You have never used an Atlassian product
Did they ever get around to fixing basic bugs like "Jira and Confluence use different markdown dialects"?
They've had a decade to address those sorts of obvious problems that bite 100% of the end users of their stuff, and apparently employed over 1600 people during that decade. That's 160 centuries of person time. I wonder what it was wasted on, if not making their fairly small core product suite usable.
I think we're going to see more and more incumbent companies with big moats and terrible products get replaced with vibe coded solutions over the next year or two.
It's easy to think of DIY software as "free" because you don't pay seat licenses, but DIY is expensive like a free yacht is expensive. It's a bottomless pit of money and time and upkeep.
Even if it's simple to implement, you still have to support it, update it, get people to use it, be on call if it tips over, teach people to use it, be forced to take it over when the person who wrote it leaves, etc, etc, etc
IT is a cost center and isn't staffed at the level of your revenue generator eng teams. You don't buy SaaS because you don't have other options, you buy SaaS to throw money at a vendor to take care of a problem for you, so your IT people can do the work you actually want them to do and not dick around rebuilding software that you already have.
That said, if you are a smaller company, you absolutely could kill Jira pretty quick.
Ticketing systems are not dumb CRUD apps, they're systems that build workflow engines. If you've never built a workflow engine, they're annoying but fine. Building an engine that can implement any special snowflake flavor of business workflow in a way that's reasonable with a reasonable UI is difficult.
And yes, you could write it for your special use case, but use cases change a lot and different groups need different use cases and the time you spend dicking around on building ticketing software that already exists is time you're not spending on shipping, and at the end of the day Jira is like $15/seat at sticker price, why are you bothering?

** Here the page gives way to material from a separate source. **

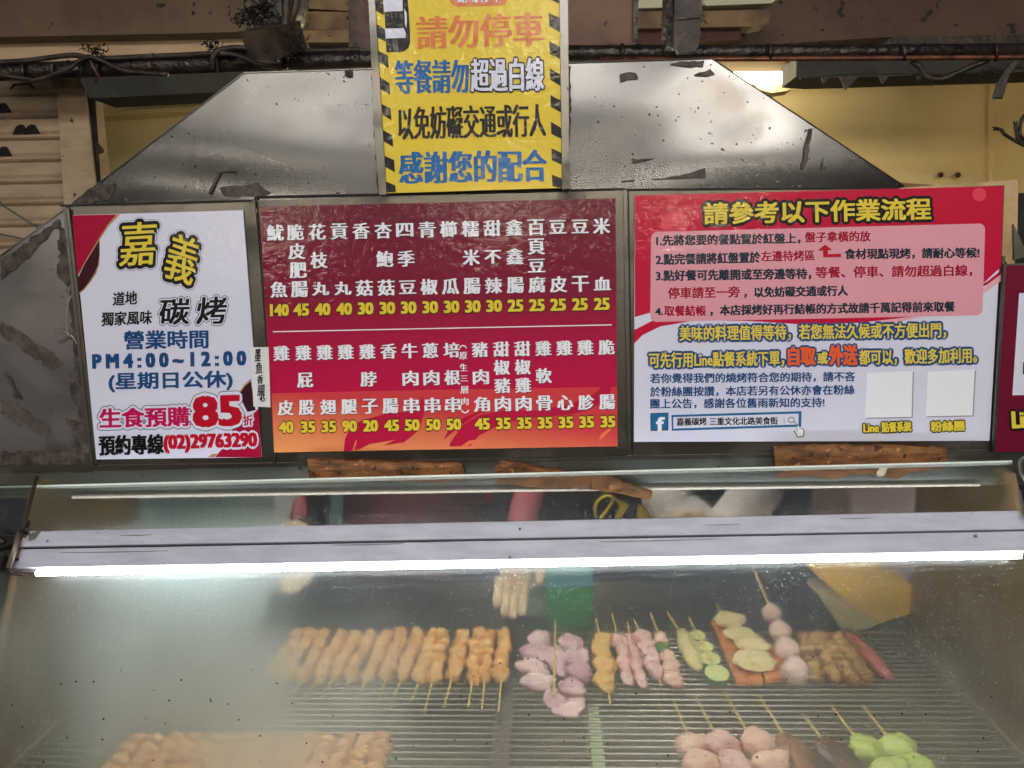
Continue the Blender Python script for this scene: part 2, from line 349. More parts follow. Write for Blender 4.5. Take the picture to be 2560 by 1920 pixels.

And that's why Jira is both terrible and still popular.
https://news.ycombinator.com/item?id=47343156 Atlassian to cut roughly 1,600 jobs in pivot to AI (reuters.com)
~yesterday, 273+ comments
An important update on our team https://news.ycombinator.com/item?id=47342835 - Yesterday, 18 comments
Does it matter if Atlassian is losing seat licenses because devs are being let go?
Back in the day we used Jira a lot. But we also had GitHub accounts. The integration of the two wasn't great so we switched to GitHub issues and kicked Jira to the curb. This saved money and also a lot of hassle in trying to keep the two in sync. I am wondering if many others went a similar route.
We did use Confluence and I do miss it. I would love to find an opensource replacement for it that stores files in markdown format. Like Obsidian, but for teams.